— Short problem —
All of the data that follows should be retyped exactly, please, except the pictures.

---------- Supplied material

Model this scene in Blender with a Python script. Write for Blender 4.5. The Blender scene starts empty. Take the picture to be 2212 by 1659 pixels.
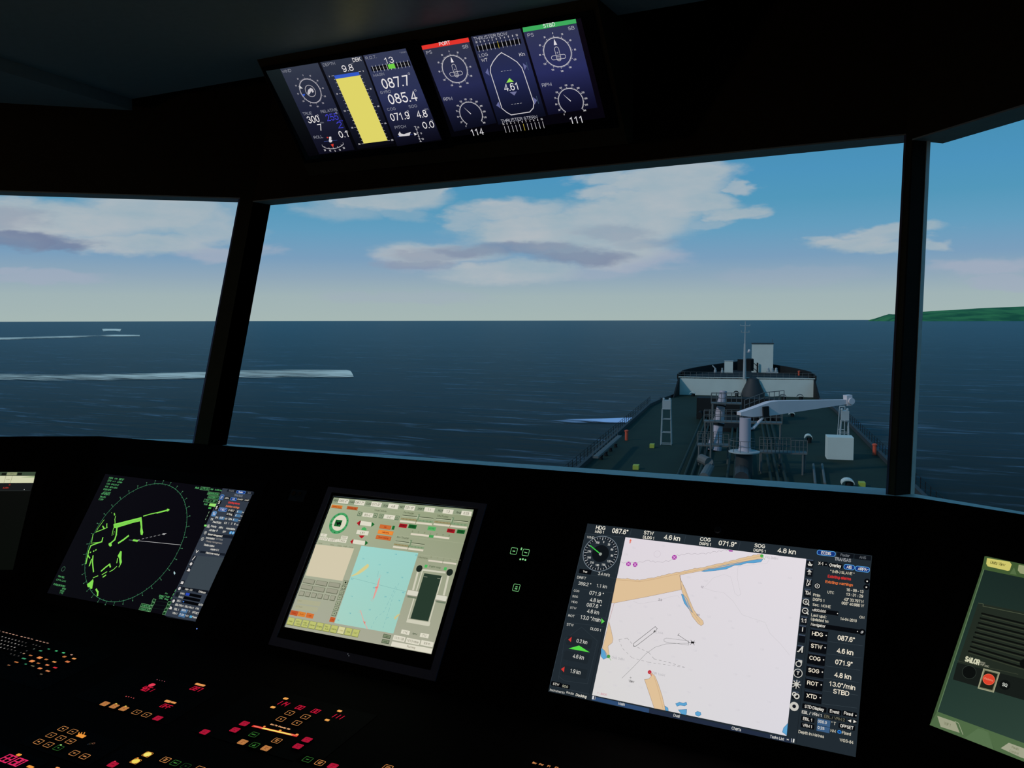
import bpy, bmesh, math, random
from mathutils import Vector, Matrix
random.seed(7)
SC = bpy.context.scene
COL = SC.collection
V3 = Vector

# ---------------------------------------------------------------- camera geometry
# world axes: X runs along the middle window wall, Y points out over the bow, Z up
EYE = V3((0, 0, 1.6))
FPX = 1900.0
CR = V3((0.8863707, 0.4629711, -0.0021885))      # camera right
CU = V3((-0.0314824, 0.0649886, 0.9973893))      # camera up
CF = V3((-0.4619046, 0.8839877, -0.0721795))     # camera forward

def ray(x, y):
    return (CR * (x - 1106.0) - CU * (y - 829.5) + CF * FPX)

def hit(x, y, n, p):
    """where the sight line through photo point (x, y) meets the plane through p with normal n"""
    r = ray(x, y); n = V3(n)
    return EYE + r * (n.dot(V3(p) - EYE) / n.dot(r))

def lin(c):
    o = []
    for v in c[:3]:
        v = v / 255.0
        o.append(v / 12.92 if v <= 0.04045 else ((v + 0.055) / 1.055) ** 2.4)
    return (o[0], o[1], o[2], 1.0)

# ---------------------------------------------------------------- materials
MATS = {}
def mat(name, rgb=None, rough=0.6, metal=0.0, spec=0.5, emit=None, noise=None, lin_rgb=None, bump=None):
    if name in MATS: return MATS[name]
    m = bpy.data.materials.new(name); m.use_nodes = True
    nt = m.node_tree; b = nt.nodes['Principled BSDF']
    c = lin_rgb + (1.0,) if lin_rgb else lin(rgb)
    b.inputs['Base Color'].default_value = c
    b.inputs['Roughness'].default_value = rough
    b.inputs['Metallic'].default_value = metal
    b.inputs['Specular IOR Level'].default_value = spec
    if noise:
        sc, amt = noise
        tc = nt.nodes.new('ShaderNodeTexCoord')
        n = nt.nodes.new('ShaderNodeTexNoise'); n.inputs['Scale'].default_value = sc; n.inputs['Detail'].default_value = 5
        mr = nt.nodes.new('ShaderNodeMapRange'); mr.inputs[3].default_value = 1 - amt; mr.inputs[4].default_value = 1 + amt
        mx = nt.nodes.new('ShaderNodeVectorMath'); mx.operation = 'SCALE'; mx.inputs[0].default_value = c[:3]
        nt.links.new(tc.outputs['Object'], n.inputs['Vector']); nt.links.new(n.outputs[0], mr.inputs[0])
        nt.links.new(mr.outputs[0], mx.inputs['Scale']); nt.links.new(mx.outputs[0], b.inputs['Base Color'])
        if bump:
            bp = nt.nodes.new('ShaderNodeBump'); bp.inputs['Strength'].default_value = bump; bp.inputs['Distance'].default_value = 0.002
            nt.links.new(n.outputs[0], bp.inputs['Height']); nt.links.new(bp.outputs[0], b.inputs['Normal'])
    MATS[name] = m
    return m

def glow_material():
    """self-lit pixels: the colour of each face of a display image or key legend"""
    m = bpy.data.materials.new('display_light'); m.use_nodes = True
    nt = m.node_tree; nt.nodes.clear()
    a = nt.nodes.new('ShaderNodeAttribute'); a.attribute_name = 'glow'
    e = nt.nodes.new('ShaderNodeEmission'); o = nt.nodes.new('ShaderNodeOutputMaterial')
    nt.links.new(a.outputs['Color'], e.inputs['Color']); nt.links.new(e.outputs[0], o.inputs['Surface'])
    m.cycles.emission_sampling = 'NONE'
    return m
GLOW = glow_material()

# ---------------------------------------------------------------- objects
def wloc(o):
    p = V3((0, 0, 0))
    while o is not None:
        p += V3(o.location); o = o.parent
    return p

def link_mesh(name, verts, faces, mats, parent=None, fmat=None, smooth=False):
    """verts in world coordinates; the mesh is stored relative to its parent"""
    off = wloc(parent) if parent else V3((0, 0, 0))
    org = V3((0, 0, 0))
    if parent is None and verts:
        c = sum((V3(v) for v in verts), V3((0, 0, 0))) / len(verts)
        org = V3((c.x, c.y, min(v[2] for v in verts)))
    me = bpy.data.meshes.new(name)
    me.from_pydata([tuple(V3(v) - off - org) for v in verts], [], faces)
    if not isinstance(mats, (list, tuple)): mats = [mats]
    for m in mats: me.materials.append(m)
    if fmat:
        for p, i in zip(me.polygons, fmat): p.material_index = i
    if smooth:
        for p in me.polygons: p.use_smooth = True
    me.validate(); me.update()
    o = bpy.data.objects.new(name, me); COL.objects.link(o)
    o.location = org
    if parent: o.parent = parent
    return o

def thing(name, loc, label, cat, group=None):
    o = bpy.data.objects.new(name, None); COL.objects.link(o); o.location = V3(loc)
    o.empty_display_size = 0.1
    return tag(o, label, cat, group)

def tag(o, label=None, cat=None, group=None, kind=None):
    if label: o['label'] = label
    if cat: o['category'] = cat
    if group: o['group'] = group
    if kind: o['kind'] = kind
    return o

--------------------

— Exercise response —
Model this scene in Blender with a Python script. Write for Blender 4.5. The Blender scene starts empty. Take the picture to be 2212 by 1659 pixels.
import bpy, bmesh, math, random
from mathutils import Vector, Matrix
random.seed(7)
SC = bpy.context.scene
COL = SC.collection
V3 = Vector

# ---------------------------------------------------------------- camera geometry
# world axes: X runs along the middle window wall, Y points out over the bow, Z up
EYE = V3((0, 0, 1.6))
FPX = 1900.0
CR = V3((0.8863707, 0.4629711, -0.0021885))      # camera right
CU = V3((-0.0314824, 0.0649886, 0.9973893))      # camera up
CF = V3((-0.4619046, 0.8839877, -0.0721795))     # camera forward

def ray(x, y):
    return (CR * (x - 1106.0) - CU * (y - 829.5) + CF * FPX)

def hit(x, y, n, p):
    """where the sight line through photo point (x, y) meets the plane through p with normal n"""
    r = ray(x, y); n = V3(n)
    return EYE + r * (n.dot(V3(p) - EYE) / n.dot(r))

def lin(c):
    o = []
    for v in c[:3]:
        v = v / 255.0
        o.append(v / 12.92 if v <= 0.04045 else ((v + 0.055) / 1.055) ** 2.4)
    return (o[0], o[1], o[2], 1.0)

# ---------------------------------------------------------------- materials
MATS = {}
def mat(name, rgb=None, rough=0.6, metal=0.0, spec=0.5, emit=None, noise=None, lin_rgb=None, bump=None):
    if name in MATS: return MATS[name]
    m = bpy.data.materials.new(name); m.use_nodes = True
    nt = m.node_tree; b = nt.nodes['Principled BSDF']
    c = lin_rgb + (1.0,) if lin_rgb else lin(rgb)
    b.inputs['Base Color'].default_value = c
    b.inputs['Roughness'].default_value = rough
    b.inputs['Metallic'].default_value = metal
    b.inputs['Specular IOR Level'].default_value = spec
    if noise:
        sc, amt = noise
        tc = nt.nodes.new('ShaderNodeTexCoord')
        n = nt.nodes.new('ShaderNodeTexNoise'); n.inputs['Scale'].default_value = sc; n.inputs['Detail'].default_value = 5
        mr = nt.nodes.new('ShaderNodeMapRange'); mr.inputs[3].default_value = 1 - amt; mr.inputs[4].default_value = 1 + amt
        mx = nt.nodes.new('ShaderNodeVectorMath'); mx.operation = 'SCALE'; mx.inputs[0].default_value = c[:3]
        nt.links.new(tc.outputs['Object'], n.inputs['Vector']); nt.links.new(n.outputs[0], mr.inputs[0])
        nt.links.new(mr.outputs[0], mx.inputs['Scale']); nt.links.new(mx.outputs[0], b.inputs['Base Color'])
        if bump:
            bp = nt.nodes.new('ShaderNodeBump'); bp.inputs['Strength'].default_value = bump; bp.inputs['Distance'].default_value = 0.002
            nt.links.new(n.outputs[0], bp.inputs['Height']); nt.links.new(bp.outputs[0], b.inputs['Normal'])
    MATS[name] = m
    return m

def glow_material():
    """self-lit pixels: the colour of each face of a display image or key legend"""
    m = bpy.data.materials.new('display_light'); m.use_nodes = True
    nt = m.node_tree; nt.nodes.clear()
    a = nt.nodes.new('ShaderNodeAttribute'); a.attribute_name = 'glow'
    e = nt.nodes.new('ShaderNodeEmission'); o = nt.nodes.new('ShaderNodeOutputMaterial')
    nt.links.new(a.outputs['Color'], e.inputs['Color']); nt.links.new(e.outputs[0], o.inputs['Surface'])
    m.cycles.emission_sampling = 'NONE'
    return m
GLOW = glow_material()

# ---------------------------------------------------------------- objects
def wloc(o):
    p = V3((0, 0, 0))
    while o is not None:
        p += V3(o.location); o = o.parent
    return p

def link_mesh(name, verts, faces, mats, parent=None, fmat=None, smooth=False):
    """verts in world coordinates; the mesh is stored relative to its parent"""
    off = wloc(parent) if parent else V3((0, 0, 0))
    org = V3((0, 0, 0))
    if parent is None and verts:
        c = sum((V3(v) for v in verts), V3((0, 0, 0))) / len(verts)
        org = V3((c.x, c.y, min(v[2] for v in verts)))
    me = bpy.data.meshes.new(name)
    me.from_pydata([tuple(V3(v) - off - org) for v in verts], [], faces)
    if not isinstance(mats, (list, tuple)): mats = [mats]
    for m in mats: me.materials.append(m)
    if fmat:
        for p, i in zip(me.polygons, fmat): p.material_index = i
    if smooth:
        for p in me.polygons: p.use_smooth = True
    me.validate(); me.update()
    o = bpy.data.objects.new(name, me); COL.objects.link(o)
    o.location = org
    if parent: o.parent = parent
    return o

def thing(name, loc, label, cat, group=None):
    o = bpy.data.objects.new(name, None); COL.objects.link(o); o.location = V3(loc)
    o.empty_display_size = 0.1
    return tag(o, label, cat, group)

def tag(o, label=None, cat=None, group=None, kind=None):
    if label: o['label'] = label
    if cat: o['category'] = cat
    if group: o['group'] = group
    if kind: o['kind'] = kind
    return o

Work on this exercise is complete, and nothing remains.